Steady north Asian petrochemical demand and tighter supplies have seen the Asian naphtha market firming in recent days, with traders opining that the upward trajectory will likely continue, underpinned by the pull for cargoes, as per Platts. The market hit multi-month highs this week. At the Asian close Friday, the backwardation structure for the prompt CFR Japan physical spread hit US$11.25/mt, the highest since US$14.25/mt on March 28, 2013. Meanwhile, the CFR Japan H1-July physical naphtha crack spread against July ICE Brent futures fell US$2.60/mt to US$148.28/mt.
Traders said spot premiums concluded in naphtha tenders -- both for FOB loading and CFR delivery -- have firmed on the back of busy spot market activity, with participants engaged in a mix of private negotiations and open tenders since mid-week. "The rally is due to a combination of factors such as minimum volume nominations [for H2-May delivery period], less arbitrage volumes for June-arrival into Asia, lower exports from India and unexpected buying from [Taiwan's] Formosa," a trader said. The Taiwanese petrochemical company surprised market participants this week with a second buy tender in as many weeks, which traders said was a rare move for the region's largest spot buyer. Formosa went on to make a spot purchase of around 150,000 mt of open spec naphtha with a minimum paraffin content of 70% for delivery over June 8-22 into Mailiao, traders said. Seller details could not be confirmed. Formosa had bought 150,000-200,000 mt of open spec naphtha with a minimum paraffin content of 70% a week ago, bringing the end-user's purchased volumes for June to around 300,000-350,000 mt. In its previous tender, it paid a premium of around $15/mt to MOPJ naphtha assessments, CFR Mailiao.
Its recent spot premiums were in line with the market, traders said, with South Korean end-users this week having paid a premium of around $19-20/mt to MOPJ naphtha assessments, CFR, for first half of June delivery cargoes. CFR North Asian premiums were last seen higher around 13 months ago, with South Korean end-users forking out premiums of $20-21/mt in early April 2013. Meanwhile in India, firm demand in the naphtha market has also helped shore up spot FOB cargo differentials. Spot sale premiums from state-owned Indian refiner Mangalore Refinery and Petrochemicals Ltd. have hit a more than 13-month high, with the refiner selling a 50,000 mt cargo of naphtha to Marubeni at the Mean of Platts Arab Gulf naphtha assessments plus $44-45/mt, FOB New Mangalore. The cargo is to load over June 20-22.The refiner last sold a spot cargo at a higher premium on March 26, 2013 -- 35,000 mt of naphtha for loading May 10-12, 2013, also to Marubeni, at a premium of $47.50-48/mt to MOPAG naphtha assessments, FOB New Mangalore.

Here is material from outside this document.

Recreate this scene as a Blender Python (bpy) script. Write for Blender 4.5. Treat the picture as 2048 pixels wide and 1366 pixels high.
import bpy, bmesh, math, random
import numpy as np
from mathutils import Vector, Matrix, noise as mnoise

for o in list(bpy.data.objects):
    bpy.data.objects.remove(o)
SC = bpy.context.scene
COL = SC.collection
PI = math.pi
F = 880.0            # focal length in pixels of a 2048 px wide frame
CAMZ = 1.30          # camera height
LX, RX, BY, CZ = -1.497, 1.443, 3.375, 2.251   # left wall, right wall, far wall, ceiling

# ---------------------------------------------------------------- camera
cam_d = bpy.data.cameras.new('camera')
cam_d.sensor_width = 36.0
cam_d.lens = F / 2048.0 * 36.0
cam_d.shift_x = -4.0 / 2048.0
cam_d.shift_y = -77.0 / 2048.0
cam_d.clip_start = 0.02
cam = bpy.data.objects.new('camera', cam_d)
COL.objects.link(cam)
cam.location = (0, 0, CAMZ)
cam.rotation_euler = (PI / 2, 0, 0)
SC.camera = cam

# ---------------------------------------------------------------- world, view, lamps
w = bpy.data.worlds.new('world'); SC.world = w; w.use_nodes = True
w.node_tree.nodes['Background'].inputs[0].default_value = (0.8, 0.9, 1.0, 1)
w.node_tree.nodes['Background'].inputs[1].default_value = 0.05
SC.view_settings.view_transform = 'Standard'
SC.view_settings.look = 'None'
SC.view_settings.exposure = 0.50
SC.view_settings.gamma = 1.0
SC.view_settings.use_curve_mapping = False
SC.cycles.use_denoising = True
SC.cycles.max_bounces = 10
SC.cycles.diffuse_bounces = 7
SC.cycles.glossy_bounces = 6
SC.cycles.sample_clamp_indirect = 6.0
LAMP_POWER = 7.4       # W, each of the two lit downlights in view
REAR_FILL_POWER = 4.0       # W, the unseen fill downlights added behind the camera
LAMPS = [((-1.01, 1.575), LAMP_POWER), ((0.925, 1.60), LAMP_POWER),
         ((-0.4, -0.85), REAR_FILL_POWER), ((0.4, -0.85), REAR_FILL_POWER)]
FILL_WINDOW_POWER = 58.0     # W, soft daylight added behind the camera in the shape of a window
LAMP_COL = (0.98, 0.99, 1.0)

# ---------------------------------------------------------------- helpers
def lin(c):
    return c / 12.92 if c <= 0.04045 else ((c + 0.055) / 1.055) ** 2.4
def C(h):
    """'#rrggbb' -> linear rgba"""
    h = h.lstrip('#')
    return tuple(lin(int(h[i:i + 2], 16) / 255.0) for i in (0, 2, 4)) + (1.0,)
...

Market participants said this week that leaner western arbitrage volumes and below average export volumes of naphtha from India amid refinery turnarounds was also contributing to the firmer sentiment. "For June arrival, there is about 1-1.1 million mt of arbitrage," a trader said. That compared with an estimated 1.3-1.4 million mt of western arbitrage product the Asian region will receive over May. In total, traders estimate June-arrival naphtha supplies -- from western arbitrage flows and FOB exports from India and the Middle East -- at 4.57 million mt. In contrast, May arrival supplies from the three regions were estimated at around 4.75 million mt.
The situation has been further compounded by petrochemical end-users being unable to switch to using LPG as an alternative cracking feedstock, driving them to rely on naphtha as the feedstock of choice. Market participants said Indian refiners were already keeping a close eye on the Asian market, following MRPL's 13-month high spot sell premium. "I have not seen any extra supplies [from India] but I would not be surprised if they came out with additional volumes with premiums at current levels," a trader said. "I think they [Indian refiners] want to offer, but it depends on the market for gasoline and naphtha. So, [we will] have to wait and see."